L’homme que vous voyez là, dès qu’il change de situation, devient incorrigible. Si ce n’est pas moi, il faut appliquer les textes. Vous voyez ce qui s’est passé au Burkina Faso. Le peuple se soulève et le Chef de l’Etat qui est renversé est le plus sécurisé. C’est ce qu’il faut éviter…Le peuple qui se soulève, c’est plus dangereux qu’un coup d’Etat. C’est le soulèvement du peuple qu’il faut éviter… La CEDEAO n’est pas sortie pour dire non. Mais elle a pris note pour dire qu’il faut organiser les élections », a-t-il expliqué.

Le parlementaire a aussi évoqué la question du Sénégal, où Macky Sall est soupçonné de vouloir briguer également un troisième mandat. Une question sur laquelle la CEDEAO ne s’est pas encore prononcée. « Au Sénégal, ce n’est pas parce qu’on ferme les yeux. Mais que dit la constitution du Sénégal ? La CEDEAO ne peut pas se lever d’abord pour dire non, il faut modérer vos interventions. Vous savez, lorsque le peuple refuse, cela s’est passé au Nigeria avec Good Luck Jonathan. Au Ghana aussi, le Président John Mahama était également à son premier mandat, ils sont tous partis.

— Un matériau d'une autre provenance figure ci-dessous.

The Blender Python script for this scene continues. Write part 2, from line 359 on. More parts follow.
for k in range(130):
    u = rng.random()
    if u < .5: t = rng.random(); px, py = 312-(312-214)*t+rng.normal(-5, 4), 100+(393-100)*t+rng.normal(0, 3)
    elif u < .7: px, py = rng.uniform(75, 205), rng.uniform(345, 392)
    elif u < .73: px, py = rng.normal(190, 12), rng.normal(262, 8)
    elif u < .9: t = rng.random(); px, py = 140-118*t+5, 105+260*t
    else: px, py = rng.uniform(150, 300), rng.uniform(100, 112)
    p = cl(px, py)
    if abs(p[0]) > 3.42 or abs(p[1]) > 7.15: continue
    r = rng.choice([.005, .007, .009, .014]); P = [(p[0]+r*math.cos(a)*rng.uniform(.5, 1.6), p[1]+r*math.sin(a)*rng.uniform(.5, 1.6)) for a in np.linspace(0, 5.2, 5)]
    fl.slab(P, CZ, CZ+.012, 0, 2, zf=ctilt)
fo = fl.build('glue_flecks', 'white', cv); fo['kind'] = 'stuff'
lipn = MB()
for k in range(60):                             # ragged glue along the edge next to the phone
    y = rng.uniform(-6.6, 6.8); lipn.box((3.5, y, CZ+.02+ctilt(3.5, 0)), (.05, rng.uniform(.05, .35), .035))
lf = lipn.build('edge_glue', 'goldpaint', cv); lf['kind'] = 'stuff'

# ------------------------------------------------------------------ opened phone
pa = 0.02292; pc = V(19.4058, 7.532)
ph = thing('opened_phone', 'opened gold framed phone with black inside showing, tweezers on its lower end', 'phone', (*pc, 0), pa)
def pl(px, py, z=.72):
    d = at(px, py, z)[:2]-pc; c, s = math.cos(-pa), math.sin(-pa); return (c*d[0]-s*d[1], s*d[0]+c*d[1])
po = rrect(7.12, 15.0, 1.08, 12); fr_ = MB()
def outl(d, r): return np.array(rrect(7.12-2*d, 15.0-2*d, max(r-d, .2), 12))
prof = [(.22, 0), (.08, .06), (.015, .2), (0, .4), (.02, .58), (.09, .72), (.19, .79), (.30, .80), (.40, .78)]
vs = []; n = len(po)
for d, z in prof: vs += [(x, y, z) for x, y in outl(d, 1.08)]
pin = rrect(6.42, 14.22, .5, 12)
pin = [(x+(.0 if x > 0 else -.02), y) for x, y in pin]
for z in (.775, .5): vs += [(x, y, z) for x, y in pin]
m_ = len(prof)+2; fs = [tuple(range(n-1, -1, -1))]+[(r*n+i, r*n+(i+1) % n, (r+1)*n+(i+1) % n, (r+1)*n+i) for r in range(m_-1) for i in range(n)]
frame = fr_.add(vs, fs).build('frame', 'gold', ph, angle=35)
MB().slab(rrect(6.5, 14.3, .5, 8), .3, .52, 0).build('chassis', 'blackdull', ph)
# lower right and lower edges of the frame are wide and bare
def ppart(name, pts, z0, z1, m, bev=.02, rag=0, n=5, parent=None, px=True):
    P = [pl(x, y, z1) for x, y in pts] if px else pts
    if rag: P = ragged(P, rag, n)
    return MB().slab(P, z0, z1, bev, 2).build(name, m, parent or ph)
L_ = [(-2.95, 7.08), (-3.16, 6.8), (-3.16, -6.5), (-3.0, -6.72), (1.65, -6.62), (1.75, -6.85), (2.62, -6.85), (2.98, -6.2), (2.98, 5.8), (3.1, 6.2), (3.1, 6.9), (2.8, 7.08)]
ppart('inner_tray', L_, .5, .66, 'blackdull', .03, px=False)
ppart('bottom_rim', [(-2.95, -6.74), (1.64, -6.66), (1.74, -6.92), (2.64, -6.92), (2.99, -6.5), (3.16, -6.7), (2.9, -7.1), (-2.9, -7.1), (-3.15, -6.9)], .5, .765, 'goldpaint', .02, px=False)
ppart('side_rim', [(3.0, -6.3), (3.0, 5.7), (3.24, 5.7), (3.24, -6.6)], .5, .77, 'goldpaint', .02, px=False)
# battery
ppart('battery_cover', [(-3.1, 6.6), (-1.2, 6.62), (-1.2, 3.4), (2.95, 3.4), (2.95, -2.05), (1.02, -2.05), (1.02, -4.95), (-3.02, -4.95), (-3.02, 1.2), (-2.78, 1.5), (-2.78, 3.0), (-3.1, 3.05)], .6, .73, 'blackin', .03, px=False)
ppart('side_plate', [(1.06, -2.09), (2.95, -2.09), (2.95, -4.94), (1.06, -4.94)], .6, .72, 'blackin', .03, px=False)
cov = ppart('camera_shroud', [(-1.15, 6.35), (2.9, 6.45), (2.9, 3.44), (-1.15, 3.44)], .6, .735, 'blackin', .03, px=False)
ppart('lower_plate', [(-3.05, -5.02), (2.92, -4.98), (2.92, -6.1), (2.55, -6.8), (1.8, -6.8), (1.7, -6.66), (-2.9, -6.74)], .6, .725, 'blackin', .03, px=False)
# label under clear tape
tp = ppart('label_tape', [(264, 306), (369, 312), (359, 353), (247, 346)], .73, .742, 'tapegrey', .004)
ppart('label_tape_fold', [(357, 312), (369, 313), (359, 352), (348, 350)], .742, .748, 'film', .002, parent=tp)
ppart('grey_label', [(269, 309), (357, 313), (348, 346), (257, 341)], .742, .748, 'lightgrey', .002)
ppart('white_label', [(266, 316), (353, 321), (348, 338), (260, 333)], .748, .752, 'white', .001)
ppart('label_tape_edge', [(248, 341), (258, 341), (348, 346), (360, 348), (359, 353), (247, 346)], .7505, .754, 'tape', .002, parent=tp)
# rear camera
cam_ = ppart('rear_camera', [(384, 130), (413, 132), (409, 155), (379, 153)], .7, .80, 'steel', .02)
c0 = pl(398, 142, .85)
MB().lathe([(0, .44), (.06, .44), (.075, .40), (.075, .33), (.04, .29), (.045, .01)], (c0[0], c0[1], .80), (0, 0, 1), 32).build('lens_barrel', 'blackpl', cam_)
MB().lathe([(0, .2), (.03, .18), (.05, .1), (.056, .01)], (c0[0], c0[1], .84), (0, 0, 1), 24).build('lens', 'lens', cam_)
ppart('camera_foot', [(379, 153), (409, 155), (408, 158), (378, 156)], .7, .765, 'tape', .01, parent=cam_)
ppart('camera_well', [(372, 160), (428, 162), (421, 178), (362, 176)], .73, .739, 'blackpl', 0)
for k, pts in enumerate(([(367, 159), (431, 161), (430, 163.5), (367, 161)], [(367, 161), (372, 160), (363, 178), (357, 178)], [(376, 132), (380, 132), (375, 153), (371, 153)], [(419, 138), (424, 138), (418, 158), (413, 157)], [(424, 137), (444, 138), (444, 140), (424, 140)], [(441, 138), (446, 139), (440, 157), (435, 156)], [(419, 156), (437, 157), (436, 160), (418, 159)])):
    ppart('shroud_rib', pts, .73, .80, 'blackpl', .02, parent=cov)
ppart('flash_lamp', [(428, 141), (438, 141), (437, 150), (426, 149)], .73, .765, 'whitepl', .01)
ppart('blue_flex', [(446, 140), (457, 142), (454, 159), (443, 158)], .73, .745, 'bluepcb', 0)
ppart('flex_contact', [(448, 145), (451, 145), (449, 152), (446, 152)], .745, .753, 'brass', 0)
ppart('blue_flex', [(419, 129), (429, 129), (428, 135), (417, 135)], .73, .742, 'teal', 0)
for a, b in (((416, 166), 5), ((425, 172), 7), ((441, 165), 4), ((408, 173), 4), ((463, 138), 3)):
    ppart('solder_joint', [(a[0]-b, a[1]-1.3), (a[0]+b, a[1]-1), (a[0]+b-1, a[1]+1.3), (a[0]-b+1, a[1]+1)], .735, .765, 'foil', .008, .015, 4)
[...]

En Sierra Léone, le Président sortant voulait passer la main à son parti, mais le peuple a décidé autrement. Souvent, il y a plein de contradictions, c’est le peuple qui s’est exprimé. La CEDEAO ne vous impose pas une constitution. Mais six mois avant les élections, vous ne pouvez pas la modifier, quelle que soit sa forme. Ça, la CEDEAO ne l’acceptera pas. Au Parlement (de la CEDEAO), les opposants togolais disent que le peuple ne veut plus de ce régime. Mais ce qu’on peut leur dire, c’est d’aller aux élections. Quand vous allez gagner et que le Président en place refuse de partir, il y a les moyens de le faire partir.

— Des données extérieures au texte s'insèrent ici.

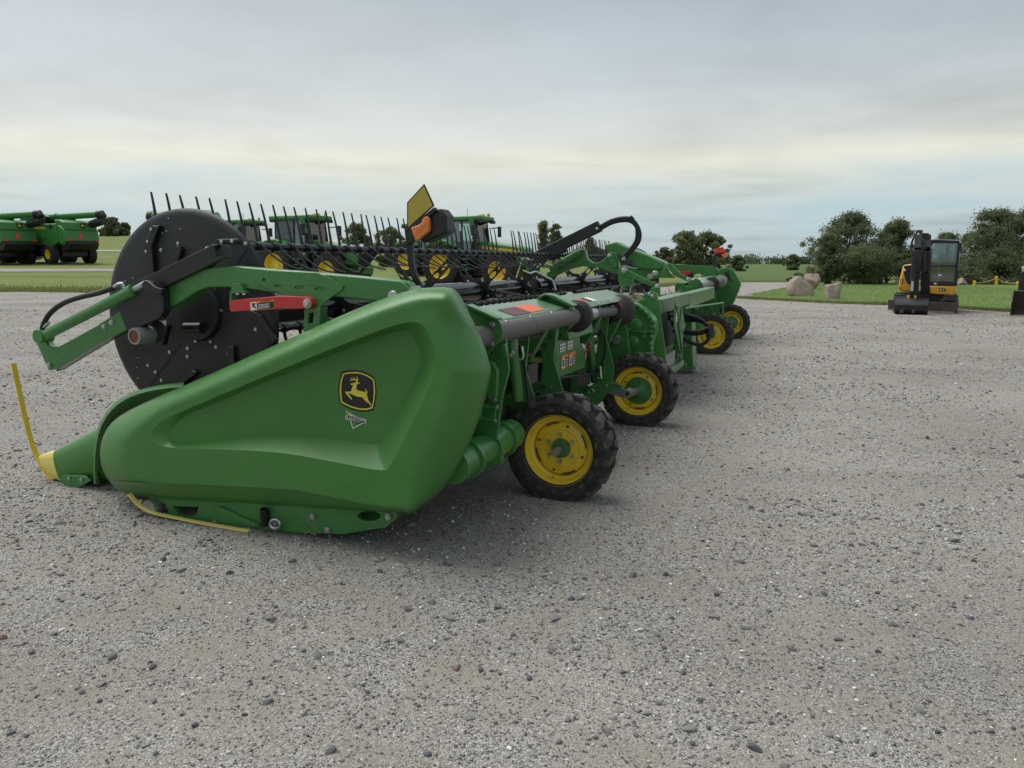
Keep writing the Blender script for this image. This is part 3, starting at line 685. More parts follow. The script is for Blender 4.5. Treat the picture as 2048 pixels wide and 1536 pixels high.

Quand le peuple guinéen décide de faire sa propre constitution, la CEDEAO prend note. Si vous décidez que celui qui est élu va rester mille ans, libre à lui dans ces conditions. Maintenant au Sénégal, Maître Abdoulaye Wade a tenté un 3ème mandat, il a été battu par Macky Sall, il est parti. Quand Macky Sall est venu, il les a piégés. Il a dit que le mandat c’est 7 ans, moi je veux le ramener à 5 ans. Nous, on le voyait venir mais personne n’a levé le petit doigt…Mais moi, je vous dire très sincèrement, c’est l’homme politique qui me fait peur », a laissé comprendre cet homme politique qui ne cache pas son soutien aux pays en transition.

Concernant l’économie, Sâni Malan Boukary Chaibou déplore la non application des règles d’intégration et la persistance de la corruption dans les pays de la sous-région. « Le Nigeria représente 60% de l’économie de la CEDEAO. Mais on nous empêche d’utiliser les instruments d’intégration à cause de la persistance de la corruption. Il n’y a pas de suivi. On voit un policier sur les frontières en train de faire du racket, personne ne lui parle. Nous avons une mission sur les frontières avec caméras cachées, on montre les images mais au lieu de le sanctionner, on le fait changer de lieu de travail…

Moi, je suis allé dans trois à quatre frontières. Je suis allé avec deux passeports. L’un est diplomatique et l’autre est ordinaire. Avec le passeport diplomatique, j’ai fait plus de 30 minutes d’attente. Je passe et je reviens avec le passeport ordinaire en y mettant 10 mille francs CFA à l’intérieur. Là, ne n’ai fait que 3 minutes. Le passeport a été cacheté et vite rendu. Voilà ce qu’il faut corriger. Un citoyen de la CEDEAO devrait se déplacer d’un pays à l’autre sans même se rendre compte qu’il a traversé la frontière », a souligné le 2ème Vice-président du parlement de la CEDEAO.